DATASET CONTENT:
****************************************

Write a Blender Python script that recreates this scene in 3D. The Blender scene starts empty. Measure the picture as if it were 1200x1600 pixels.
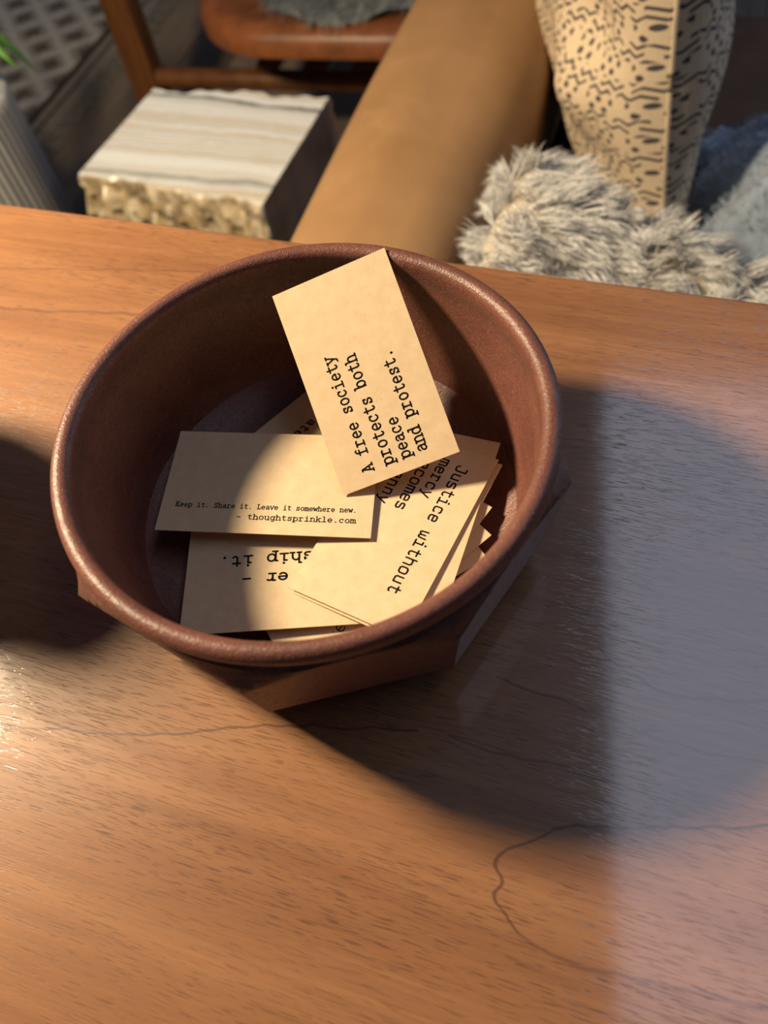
import bpy, bmesh, math, random
import numpy as np
from mathutils import Vector, Matrix
R = math.radians
random.seed(4); RNG = np.random.RandomState(7)
SC = bpy.context.scene
COL = SC.collection
T = 0.76                                   # height of the table top

# ------------------------------------------------------------------ camera, light, exposure
cam_d = bpy.data.cameras.new('camera'); cam = bpy.data.objects.new('camera', cam_d); COL.objects.link(cam)
pitch, roll = R(58.392), R(-11.209)
F = Vector((0, math.cos(pitch), -math.sin(pitch))); R0 = Vector((1, 0, 0)); U0 = Vector((0, math.sin(pitch), math.cos(pitch)))
Rc = math.cos(roll) * R0 + math.sin(roll) * U0; Uc = -math.sin(roll) * R0 + math.cos(roll) * U0
cam.matrix_world = Matrix(((Rc.x, Uc.x, -F.x, 0.02227), (Rc.y, Uc.y, -F.y, -0.17708), (Rc.z, Uc.z, -F.z, 1.04926), (0, 0, 0, 1)))
cam_d.sensor_fit = 'VERTICAL'; cam_d.sensor_height = 36; cam_d.sensor_width = 27; cam_d.lens = 27
cam_d.clip_start = 0.01
cam_d.dof.use_dof = True; cam_d.dof.focus_distance = 0.318; cam_d.dof.aperture_fstop = 7.5
SC.camera = cam
SC.view_settings.view_transform = 'Standard'; SC.view_settings.look = 'None'
SC.view_settings.exposure = 0.0; SC.view_settings.gamma = 1.0; SC.view_settings.use_curve_mapping = False

w = bpy.data.worlds.new('world'); SC.world = w; w.use_nodes = True
w.node_tree.nodes['Background'].inputs[0].default_value = (0.45, 0.62, 1.0, 1)
w.node_tree.nodes['Background'].inputs[1].default_value = 0.04

def lamp(name, kind, loc, power, color, **kw):
    d = bpy.data.lights.new(name, kind); d.energy = power; d.color = color
    for k, v in kw.items(): setattr(d, k, v)
    o = bpy.data.objects.new(name, d); COL.objects.link(o); o.location = loc
    return o
# warm lamp standing back left of the table
lamp('warm_lamp_light', 'POINT', (-0.533, 0.284, T + 0.525), 69, (1.0, 0.79, 0.51), shadow_soft_size=0.055)
# cool daylight through the skylight above the sofa
sky = lamp('skylight_light', 'AREA', (0.832, 0.416, 2.4), 5.2, (0.76, 0.80, 1.0), shape='RECTANGLE', size=0.62, size_y=1.75)
sky.rotation_euler = (0, 0, R(-16.7))
# cool daylight from a window far to the right of the sofa
win = lamp('window_light', 'AREA', (2.7, 1.3, 1.5), 13, (0.60, 0.76, 1.0), shape='RECTANGLE', size=1.2, size_y=1.4)
win.rotation_euler = (0, R(78), R(18))

# ------------------------------------------------------------------ helpers
YAW = R(-26.8)
CU, SU = math.cos(YAW), math.sin(YAW)
def W(u, v, z=0.0):                        # furniture frame (u along the table, v away from it) to world
    return Vector((u * CU - v * SU, u * SU + v * CU, z))
def tag(o, label=None, cat=None, group=None, kind=None):
    if label: o['label'] = label
    if cat: o['category'] = cat
    if group: o['group'] = group
    if kind: o['kind'] = kind
    return o
def empty(name, loc, rz=0.0, parent=None):
    o = bpy.data.objects.new(name, None); COL.objects.link(o); o.location = loc; o.rotation_euler = (0, 0, rz)
    o.empty_display_size = 0.05
    return o
def link(name, me, mat, parent=None, loc=None, rz=None):
    if mat is not None and len(me.materials) == 0: me.materials.append(mat)
    o = bpy.data.objects.new(name, me); COL.objects.link(o)
    if parent: o.parent = parent
    if loc is not None: o.location = loc
    if rz is not None: o.rotation_euler = (0, 0, rz)
    return o
def mesh(name, verts, faces, smooth=False):
    me = bpy.data.meshes.new(name); me.from_pydata([tuple(p) for p in verts], [], faces); me.update()
    if smooth:
        me.shade_smooth()
    return me
def box(x0, x1, y0, y1, z0, z1, bev=0.0, seg=3, name='box'):
    bm = bmesh.new(); bmesh.ops.create_cube(bm, size=1)
    for v in bm.verts:
        v.co = Vector((x0 + (v.co.x + .5) * (x1 - x0), y0 + (v.co.y + .5) * (y1 - y0), z0 + (v.co.z + .5) * (z1 - z0)))
    if bev: bmesh.ops.bevel(bm, geom=list(bm.edges), offset=bev, segments=seg, affect='EDGES', profile=.5)
    me = bpy.data.meshes.new(name); bm.to_mesh(me); bm.free()
    if bev:                                    # broad faces stay flat, only the rounded edges are smooth
        big = sorted((p.area for p in me.polygons), reverse=True)[5]
        for p in me.polygons: p.use_smooth = p.area < big * .999
    return me
def tube(pts, rad, n=12, name='tube', flat=1.0):
    pts = [Vector(p) for p in pts]; V = []; Fc = []
    for i, p in enumerate(pts):
        d = (pts[min(i + 1, len(pts) - 1)] - pts[max(i - 1, 0)]).normalized()
        a = d.cross(Vector((0, 0, 1)))
        if a.length < 1e-4: a = Vector((1, 0, 0))
        a.normalize(); b = a.cross(d).normalized()
        r = rad[i] if isinstance(rad, (list, tuple)) else rad
        for k in range(n):
            t = 2 * math.pi * k / n; V.append(p + a * math.cos(t) * r + b * math.sin(t) * r * flat)
    for i in range(len(pts) - 1):
        for k in range(n):
            Fc.append((i * n + k, i * n + (k + 1) % n, (i + 1) * n + (k + 1) % n, (i + 1) * n + k))
    Fc.append(tuple(range(n - 1, -1, -1))); Fc.append(tuple(range((len(pts) - 1) * n, len(pts) * n)))
    me = mesh(name, V, Fc, True); me.set_sharp_from_angle(angle=R(50)); return me
def lathe(prof, n=64, name='lathe', close=False):
    V = []; Fc = []
    for r, z in prof:
        for k in range(n):
            t = 2 * math.pi * k / n; V.append((r * math.cos(t), r * math.sin(t), z))
    m = len(prof)
    for i in range(m - 1):
        for k in range(n):
            Fc.append((i * n + k, i * n + (k + 1) % n, (i + 1) * n + (k + 1) % n, (i + 1) * n + k))
    return V, Fc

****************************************

EXERCISE DETAILS:
Repeat only the lines between the start of the data and the line with "the table top", including those two lines, and skip the pictures.

RESPONSE TO THE TASK:
Write a Blender Python script that recreates this scene in 3D. The Blender scene starts empty. Measure the picture as if it were 1200x1600 pixels.
import bpy, bmesh, math, random
import numpy as np
from mathutils import Vector, Matrix
R = math.radians
random.seed(4); RNG = np.random.RandomState(7)
SC = bpy.context.scene
COL = SC.collection
T = 0.76                                   # height of the table top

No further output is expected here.